[lbo-talk] VEGAS COURTHOUSE TO BECOME MOB MUSEUM

andie nachgeborenen andie_nachgeborenen at yahoo.com
Fri Oct 6 15:23:07 PDT 2006


A federal appeals court judge who used to be a prosecutor in Vegas once told me that after you shook hands with Goodman, you counted your fingers.

VEGAS COURTHOUSE TO BECOME MOB MUSEUM Building Originally Used to Try Mobsters Will Now Chronicle Their History

BY TERRY CARTER

Years ago, Oscar Goodman spent a lot of time in federal court in Las Vegas defending mobsters. He often held forth to news reporters on the courthouse steps that they were not mobsters. There was no such thing in Sin City, at least in the world according to Oscar.

Wink. Wink.

Now that he is mayor, Goodman has pushed through a new drawing card for Las Vegas, one to lure tourists and others downtown, a few miles from the Strip: a mob museum. As in mobsters. The city’s intertwined history with organized crime is coming out of the realm of whispers, harrumphs and myths to go on full display.

"It’s an important part of the city and its history," says Deputy City Manager Betsy Fretwell, who is overseeing the project. The museum is expected to be completed in 2008 in, of all places, the old federal courthouse and post office building.

Goodman, 67, is known for a good time. When he travels to promote Vegas, he usually takes along two showgirls and an Elvis impersonator, says John Smith, a columnist for the Las Vegas Review-Journal and author of a book about the mayor: Of Rats and Men: Oscar Goodman’s Life from Mob Mouthpiece to Mayor of Las Vegas.

"He’s as much showman as politician," Smith says. "He’s usually the smartest guy in the room. But he’s also the class clown. Everybody knows the type."

When Goodman first broached the idea of a mob museum in 2002, there was a quick and loud rebuttal. City and civic leaders had fought many years to clean up the old reputation and tout a legitimate gaming industry—and at first blush, this looked like a leap backward.

Clearly a different kind of wiseguy from the ones he represented, Goodman shot back that he really meant a "mop museum."

"At first, the idea looks like pure Oscar," says Michael Green, a historian at the Community College of Southern Nevada and a member of the museum advisory committee. "Then you see that it’s also a good idea."
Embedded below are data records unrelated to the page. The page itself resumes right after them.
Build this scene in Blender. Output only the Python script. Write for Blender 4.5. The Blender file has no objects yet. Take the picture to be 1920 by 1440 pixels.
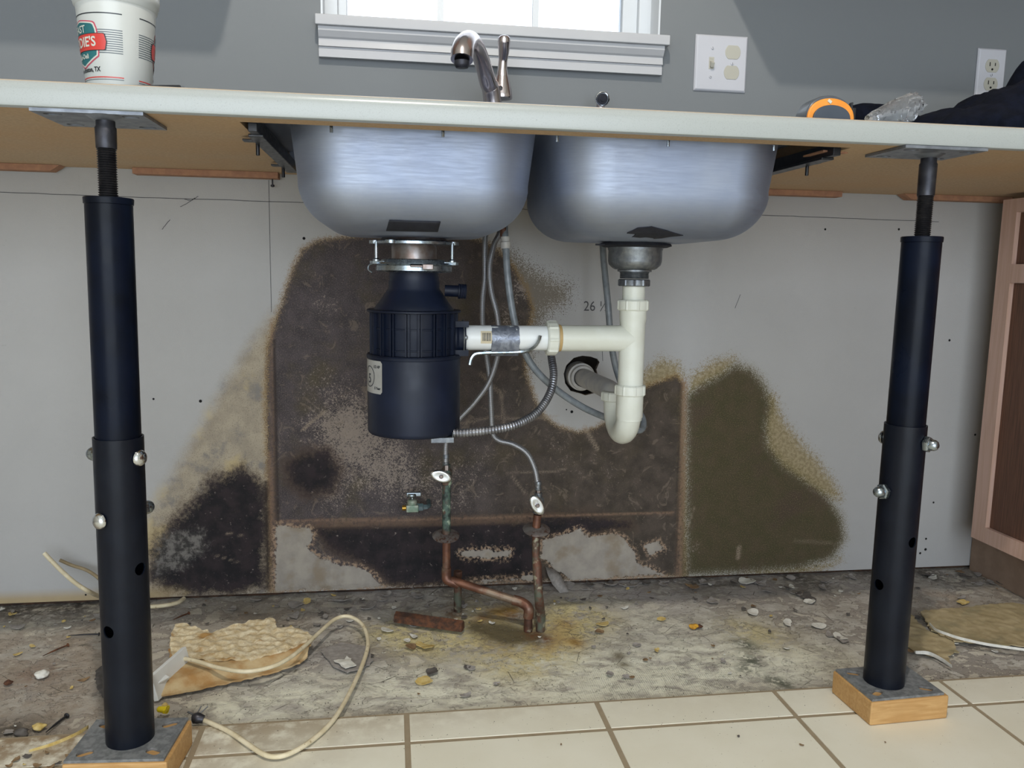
import bpy, bmesh, math, random
import numpy as np
from mathutils import Vector, Matrix, noise as mnoise
R_ = random.Random(7)
PI = math.pi
sc = bpy.context.scene
COL = sc.collection

# ------------------------------------------------------------------ camera
CAM = np.array([0.0, -1.7155, 0.6882]); FPX = 1518.97
YAW, PITCH, ROLL = math.radians(8.485), math.radians(7.803), math.radians(0.974)
def _basis():
    cy, sy, cp, sp = math.cos(YAW), math.sin(YAW), math.cos(PITCH), math.sin(PITCH)
    F = np.array([sy*cp, cy*cp, -sp]); R = np.array([cy, -sy, 0.0]); U = np.cross(R, F)
    c, s = math.cos(ROLL), math.sin(ROLL)
    return c*R+s*U, -s*R+c*U, F
CR, CU, CF = _basis()
cd = bpy.data.cameras.new('camera'); cam = bpy.data.objects.new('camera', cd); COL.objects.link(cam)
cd.sensor_width = 36; cd.lens = FPX/1920*36; cd.clip_start = 0.02
M = Matrix(((CR[0], CU[0], -CF[0], CAM[0]), (CR[1], CU[1], -CF[1], CAM[1]), (CR[2], CU[2], -CF[2], CAM[2]), (0, 0, 0, 1)))
cam.matrix_world = M
sc.camera = cam

# ------------------------------------------------------------------ world, lights, exposure
sc.view_settings.view_transform = 'Standard'
sc.view_settings.look = 'None'
sc.view_settings.gamma = 1.0
sc.view_settings.exposure = 0.0
sc.cycles.caustics_reflective = False; sc.cycles.caustics_refractive = False
w = bpy.data.worlds.new('sky'); sc.world = w; w.use_nodes = True
bg = w.node_tree.nodes['Background']; bg.inputs[0].default_value = (0.80, 0.90, 1.0, 1); bg.inputs[1].default_value = 2.2
def area(name, loc, rot, sx, sy, power, col):
    l = bpy.data.lights.new(name, 'AREA'); l.shape = 'RECTANGLE'; l.size = sx; l.size_y = sy; l.energy = power; l.color = col
    o = bpy.data.objects.new(name, l); COL.objects.link(o); o.location = loc; o.rotation_euler = rot; return o
# daylight through the patio door behind the camera
area('patio_daylight', (-0.30, -4.62, 1.15), (math.radians(90), 0, 0), 3.6, 2.1, 88, (0.83, 0.91, 1.0))
# recessed ceiling lamp in front of the sink
pl = bpy.data.lights.new('ceiling_lamp_light', 'SPOT'); pl.energy = 82; pl.color = (1.0, 0.93, 0.82); pl.shadow_soft_size = 0.03
pl.spot_size = math.radians(165); pl.spot_blend = 0.3
plo = bpy.data.objects.new('ceiling_lamp_light', pl); COL.objects.link(plo); plo.location = (0, -1.54, 2.42)

# ------------------------------------------------------------------ pixel helpers (photo frame 1920x1440)
def ray(u, v): return CF + (u-960)/FPX*CR - (v-720)/FPX*CU
def AY(u, v, y): d = ray(u, v); return Vector(CAM + d*(y-CAM[1])/d[1])
def AZ(u, v, z): d = ray(u, v); return Vector(CAM + d*(z-CAM[2])/d[2])

def srgb(h):
    if isinstance(h, str):
        h = h.lstrip('#'); c = [int(h[i:i+2], 16)/255 for i in (0, 2, 4)]
    else: c = [x/255 for x in h]
    return tuple((x/12.92 if x <= .04045 else ((x+.055)/1.055)**2.4) for x in c) + (1.0,)

# ------------------------------------------------------------------ node materials
class NM:
    def __init__(s, name, rough=.5, metal=0.0, spec=.5):
        s.m = bpy.data.materials.new(name); s.m.use_nodes = True; s.t = s.m.node_tree; s.n = s.t.nodes
        s.b = s.n['Principled BSDF']; s.b.inputs['Roughness'].default_value = rough
        s.b.inputs['Metallic'].default_value = metal; s.b.inputs['Specular IOR Level'].default_value = spec
        tc = s.n.new('ShaderNodeTexCoord'); s.obj = tc.outputs['Object']; s.uv = tc.outputs['UV']
        g = s.n.new('ShaderNodeNewGeometry'); s.pos = g.outputs['Position']
    def _in(s, sock, v):
        if v is None: return
        if hasattr(v, 'is_linked') or hasattr(v, 'links'): s.t.links.new(v, sock)
        else: sock.default_value = v
    def map(s, src, scale=(1, 1, 1), rot=(0, 0, 0), loc=(0, 0, 0)):
        n = s.n.new('ShaderNodeMapping'); s._in(n.inputs[0], src); n.inputs['Scale'].default_value = scale
        n.inputs['Rotation'].default_value = rot; n.inputs['Location'].default_value = loc; return n.outputs[0]
    def noise(s, scale, detail=4, rough=.55, dist=0, vec=None):
        n = s.n.new('ShaderNodeTexNoise'); s._in(n.inputs['Vector'], s.obj if vec is None else vec)
        n.inputs['Scale'].default_value = scale; n.inputs['Detail'].default_value = detail
        n.inputs['Roughness'].default_value = rough; n.inputs['Distortion'].default_value = dist; return n.outputs['Fac']
    def vor(s, scale, feature='F1', vec=None, rnd=1.0):
        n = s.n.new('ShaderNodeTexVoronoi'); n.feature = feature; s._in(n.inputs['Vector'], s.obj if vec is None else vec)
        n.inputs['Scale'].default_value = scale; n.inputs['Randomness'].default_value = rnd; return n.outputs['Distance']
    def math(s, op, a, b=None, c=None, clamp=False):
        n = s.n.new('ShaderNodeMath'); n.operation = op; n.use_clamp = clamp
        s._in(n.inputs[0], a); s._in(n.inputs[1], b)
        if c is not None: s._in(n.inputs[2], c)
        return n.outputs[0]
    def mr(s, v, a, b, c=0.0, d=1.0, smooth=True):
        n = s.n.new('ShaderNodeMapRange'); n.interpolation_type = 'SMOOTHSTEP' if smooth else 'LINEAR'
        s._in(n.inputs[0], v)
        for i, x in enumerate((a, b, c, d)): n.inputs[i+1].default_value = x
        return n.outputs[0]
    def mix(s, f, a, b, mode='MIX'):
        n = s.n.new('ShaderNodeMix'); n.data_type = 'RGBA'; n.blend_type = mode
        s._in(n.inputs[0], f)
        for k, v in ((6, a), (7, b)):
            if isinstance(v, str): v = srgb(v)
            s._in(n.inputs[k], v)
        return n.outputs[2]
    def attr(s, name):
        n = s.n.new('ShaderNodeAttribute'); n.attribute_name = name; return n.outputs['Fac']
    def sep(s, v):
        n = s.n.new('ShaderNodeSeparateXYZ'); s._in(n.inputs[0], v); return n.outputs
    def col(s, c): s._in(s.b.inputs['Base Color'], srgb(c) if isinstance(c, str) else c); return s
    def rough(s, r): s._in(s.b.inputs['Roughness'], r); return s
    def bump(s, h, strength=.3, dist=.002):
        n = s.n.new('ShaderNodeBump'); n.inputs['Strength'].default_value = strength; n.inputs['Distance'].default_value = dist
        s._in(n.inputs['Height'], h); s.t.links.new(n.outputs[0], s.b.inputs['Normal']); return s

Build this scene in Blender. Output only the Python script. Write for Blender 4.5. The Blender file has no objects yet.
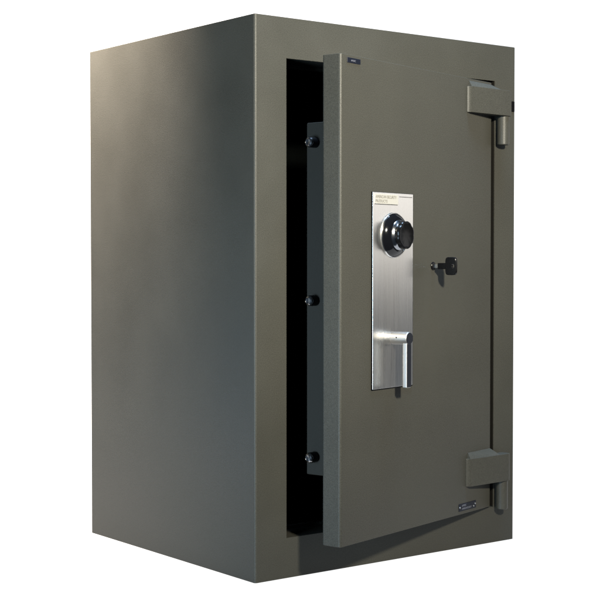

Someday there may be a museum dedicated to Goodman himself. It’s not enough to say he is an atypical big-city mayor. He was elected in 1999 and is in his second four-year term. His knack for grabbing headlines runs in nearly all directions.

Last year when speaking to a class of fourth-graders, Goodman was asked by one what he would want with him on a deserted island. His answer: a bottle of gin.

In 2002, he became a spokesman for Bombay Sapphire gin, but he wasn’t pushing product in grade schools, just telling the truth. One kid asked his favorite hobbies, and Goodman included drinking in the short list.

For more than 30 years, Goodman represented some of the biggest organized crime bosses, including Meyer Lansky, former Stardust Casino boss Frank "Lefty" Rosenthal and Anthony Spilotro. So he knows whereof he speaks as far as organized crime’s place in the history of the city.

Continuing earlier efforts of his predecessors, Mayor Goodman has worked to change the perception that the Strip is the city. The Strip is a four-mile stretch with the biggest hotels, casinos and resorts, not unlike one of those sticky bug strips in the way it attracts and grabs tourists.

City leaders want downtown, just a few miles away, to be a draw, too: for businesses, residents and tourists.

But glamorizing the mob in the old federal courthouse? "It’s a great building, and organized crime is part of the city’s history," says Fretwell, who despite her surname isn’t bothered by this.

The building was finished in the early 1930s but more recently is known in Las Vegas as the "POST Modern" building—because they’re spending $30 million to modernize it and, well, it used to be a post office.

The city commissioned a survey to determine what sort of museum would be best. It floated five possible themes: illusionists; the history of gambling; the mob; "vintage Vegas," meaning the architecture, music and people who set the scene from the 1930s through the 1950s; or a tribute to performers such as Elvis, Dean Martin, Frank Sinatra and Sammy Davis Jr.

Tourists by far favored the mob. Locals leaned more toward "vintage Vegas."

"It’s going to be a combination of those two," Fretwell says. "They’re really related, anyway."

The mobsters, after all, built casinos, picked the gaudy designs and varied entertainment—and led lives that couldn’t help but be noticed. "You could build a museum just based on Oscar’s clients," says Smith, the newspaper columnist-cum-biographer.

One question to be faced later will be Goodman’s place in the museum—surely he belongs there. "Instead of doing wax, maybe we could just tie him up and put him in there when his term limit ends," the historian Green jokes.

Goodman was unavailable for comment. First, he was observing Yom Kippur. Then he headed for Europe to promote the 2007 NBA All-Star Game, which will be in Las Vegas.

It was not known whether he took along two showgirls and an Elvis impersonator.